CALM Africa has so far given out over 89 bicycles. Of these, 40 bicycles have been distributed in Lwanda and Kasasi sub counties in Rakai district and the rest in Nangabo and Kiira sub counties in Wakiso district.

“Within the next 3 years, we plan to have over 1000 bicycles delivered to young people to ride out of poverty in the districts of Wakiso and Rakai,” the Director CALM Africa projects.

Some of the earlier recipients have already graduated from bicycles to motorcycles. “Five of our first recipients have now bought for themselves motorcycles,” James reveals the potential impact

Alex is one of them. With his motorcycle, he can now earn up to 8 dollars a day. In a country where around 20 percent of the population survives on less than a dollar per day, Alex’s life has been improved. During workshops to inculcate the culture of savings and goals of Ride to Prosperity, Alex and his team are called upon to provide peer education of progressive riders.

“For the bicycle riders, they too easily transport passengers, their goods and run errands at a fee, there by earning a living, that’s Riding to Prosperity while others are able to go to school easily to acquire education and on the way they can earn a living”, James concurs with Alex.

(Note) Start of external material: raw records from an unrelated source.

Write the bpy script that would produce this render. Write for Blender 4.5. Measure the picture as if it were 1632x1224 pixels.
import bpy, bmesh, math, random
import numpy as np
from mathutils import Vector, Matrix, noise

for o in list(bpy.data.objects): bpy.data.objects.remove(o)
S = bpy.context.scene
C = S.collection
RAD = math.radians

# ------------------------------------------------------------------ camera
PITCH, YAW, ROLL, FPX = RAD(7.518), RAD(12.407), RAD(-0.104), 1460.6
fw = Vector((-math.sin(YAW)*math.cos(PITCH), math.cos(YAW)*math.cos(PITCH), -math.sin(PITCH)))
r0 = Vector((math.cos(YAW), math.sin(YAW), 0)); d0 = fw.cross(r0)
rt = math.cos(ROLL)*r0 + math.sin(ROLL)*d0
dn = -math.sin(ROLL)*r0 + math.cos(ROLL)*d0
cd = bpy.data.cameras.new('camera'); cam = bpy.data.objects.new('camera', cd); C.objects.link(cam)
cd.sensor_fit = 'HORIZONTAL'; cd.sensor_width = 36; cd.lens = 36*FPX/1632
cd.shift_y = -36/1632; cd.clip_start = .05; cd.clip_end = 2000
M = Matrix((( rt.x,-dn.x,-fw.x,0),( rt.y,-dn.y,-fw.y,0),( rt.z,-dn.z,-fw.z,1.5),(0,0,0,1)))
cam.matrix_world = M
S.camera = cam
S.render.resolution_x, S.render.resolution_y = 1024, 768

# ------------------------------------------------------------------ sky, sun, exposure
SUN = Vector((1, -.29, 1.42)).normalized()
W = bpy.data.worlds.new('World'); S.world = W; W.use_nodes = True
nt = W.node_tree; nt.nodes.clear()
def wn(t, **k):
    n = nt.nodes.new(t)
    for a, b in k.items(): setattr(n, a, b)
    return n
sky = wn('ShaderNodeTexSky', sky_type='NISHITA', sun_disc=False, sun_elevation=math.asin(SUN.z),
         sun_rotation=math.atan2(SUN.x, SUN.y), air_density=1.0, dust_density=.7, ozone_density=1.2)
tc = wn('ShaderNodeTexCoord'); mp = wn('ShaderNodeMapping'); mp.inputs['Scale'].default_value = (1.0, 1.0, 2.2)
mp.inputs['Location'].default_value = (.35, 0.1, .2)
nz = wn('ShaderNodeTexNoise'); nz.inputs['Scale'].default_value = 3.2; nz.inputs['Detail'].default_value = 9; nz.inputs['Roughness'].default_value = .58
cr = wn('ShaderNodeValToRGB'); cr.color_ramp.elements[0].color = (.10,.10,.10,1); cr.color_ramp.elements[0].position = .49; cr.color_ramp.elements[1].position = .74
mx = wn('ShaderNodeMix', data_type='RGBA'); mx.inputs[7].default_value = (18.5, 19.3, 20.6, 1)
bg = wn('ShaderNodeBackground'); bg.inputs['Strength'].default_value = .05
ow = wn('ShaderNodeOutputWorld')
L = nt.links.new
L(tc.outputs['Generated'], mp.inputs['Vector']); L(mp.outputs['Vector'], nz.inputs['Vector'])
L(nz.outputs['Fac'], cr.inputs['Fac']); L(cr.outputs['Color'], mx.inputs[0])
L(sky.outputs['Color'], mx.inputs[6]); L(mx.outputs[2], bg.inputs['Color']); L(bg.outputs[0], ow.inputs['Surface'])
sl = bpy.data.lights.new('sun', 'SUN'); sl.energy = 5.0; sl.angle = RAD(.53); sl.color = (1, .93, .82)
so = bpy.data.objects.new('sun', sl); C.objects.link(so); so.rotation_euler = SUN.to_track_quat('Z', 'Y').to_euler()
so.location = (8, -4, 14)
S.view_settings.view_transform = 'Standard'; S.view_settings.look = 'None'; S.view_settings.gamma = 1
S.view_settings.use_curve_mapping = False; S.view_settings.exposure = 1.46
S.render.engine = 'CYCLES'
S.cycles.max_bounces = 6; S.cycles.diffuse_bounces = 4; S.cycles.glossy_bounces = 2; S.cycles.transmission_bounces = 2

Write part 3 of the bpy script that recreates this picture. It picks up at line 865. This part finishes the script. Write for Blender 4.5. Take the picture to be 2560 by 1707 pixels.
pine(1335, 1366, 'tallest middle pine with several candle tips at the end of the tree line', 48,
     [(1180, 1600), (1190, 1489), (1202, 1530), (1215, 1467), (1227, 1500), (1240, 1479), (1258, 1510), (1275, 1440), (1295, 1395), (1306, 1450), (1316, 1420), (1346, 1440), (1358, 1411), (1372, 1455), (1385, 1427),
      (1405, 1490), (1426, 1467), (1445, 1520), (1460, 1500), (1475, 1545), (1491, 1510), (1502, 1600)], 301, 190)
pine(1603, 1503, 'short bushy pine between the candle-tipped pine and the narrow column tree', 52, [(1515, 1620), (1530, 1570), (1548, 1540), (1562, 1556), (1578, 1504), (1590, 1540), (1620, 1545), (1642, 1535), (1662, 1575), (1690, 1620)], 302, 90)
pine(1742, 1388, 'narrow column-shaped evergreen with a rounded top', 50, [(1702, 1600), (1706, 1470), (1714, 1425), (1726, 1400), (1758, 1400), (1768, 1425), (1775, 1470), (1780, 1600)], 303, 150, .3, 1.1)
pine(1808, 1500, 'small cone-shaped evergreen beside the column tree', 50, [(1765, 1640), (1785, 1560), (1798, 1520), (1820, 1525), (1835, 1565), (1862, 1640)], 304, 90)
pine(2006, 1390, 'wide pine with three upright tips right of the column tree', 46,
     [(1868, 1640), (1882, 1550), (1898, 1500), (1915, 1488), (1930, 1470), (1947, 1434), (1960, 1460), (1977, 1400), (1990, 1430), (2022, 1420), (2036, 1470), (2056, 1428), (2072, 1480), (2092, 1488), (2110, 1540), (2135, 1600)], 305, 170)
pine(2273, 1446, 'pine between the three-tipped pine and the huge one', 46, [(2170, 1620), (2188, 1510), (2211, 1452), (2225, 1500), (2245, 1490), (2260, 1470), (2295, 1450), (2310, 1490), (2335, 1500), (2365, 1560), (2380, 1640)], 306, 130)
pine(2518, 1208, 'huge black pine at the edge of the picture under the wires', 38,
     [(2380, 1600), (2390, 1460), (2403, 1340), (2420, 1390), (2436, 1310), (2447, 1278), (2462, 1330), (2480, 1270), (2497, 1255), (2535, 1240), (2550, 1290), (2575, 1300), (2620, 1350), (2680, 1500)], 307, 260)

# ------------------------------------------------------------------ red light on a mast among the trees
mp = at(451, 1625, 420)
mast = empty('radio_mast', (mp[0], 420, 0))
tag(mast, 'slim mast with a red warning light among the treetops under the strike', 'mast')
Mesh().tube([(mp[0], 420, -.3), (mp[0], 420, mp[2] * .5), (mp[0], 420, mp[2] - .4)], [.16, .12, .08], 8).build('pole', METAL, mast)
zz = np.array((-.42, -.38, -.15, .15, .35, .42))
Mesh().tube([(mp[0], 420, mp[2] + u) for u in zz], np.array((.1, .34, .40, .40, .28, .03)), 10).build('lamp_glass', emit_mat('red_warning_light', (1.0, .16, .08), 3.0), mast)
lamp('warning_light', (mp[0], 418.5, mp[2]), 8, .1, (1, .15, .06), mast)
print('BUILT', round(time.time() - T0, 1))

CALM Africa has now introduced annual riding competitions, with small trophies. This is to give the youth a chance to network. During such events, the youth and riders are challenged to form savings and credit cooperative organizations and support groups.

There are so many people in need of bicycles to improve their lives and those of their families and children, enhance child protection and monitoring mechanisms, and get a quicker means of transport.

By Muheebwa Hillary

Director of CALM, James Ssekiwanuka, further commented on how this programme has continued and evolved over the years.

“This Ride to Prosperity started way back in 2009; we started this in Rakai District and in 2011 we gave more bicycles to young people. In 2013, the program was revitalised after receiving support from Toy Trust. The Toy Trust support was building on something existing. This time around we gave bicycles to our main Community Supporters, who are young people, to enable them to improve Child Protection work and boost their enterprises/income generating activities and have easy transport.
The impact is quite visible; children in difficult circumstances are regularly visited and helped, the young people are now able to easily transport produce to market and earn a living. CALM Africa presence is more visible in communities; children from vulnerable families are now able to attend to school more regularly supported by our local volunteers who got the bicycles and community-based foster care is being promoted by CALM partly because of the bicycles.”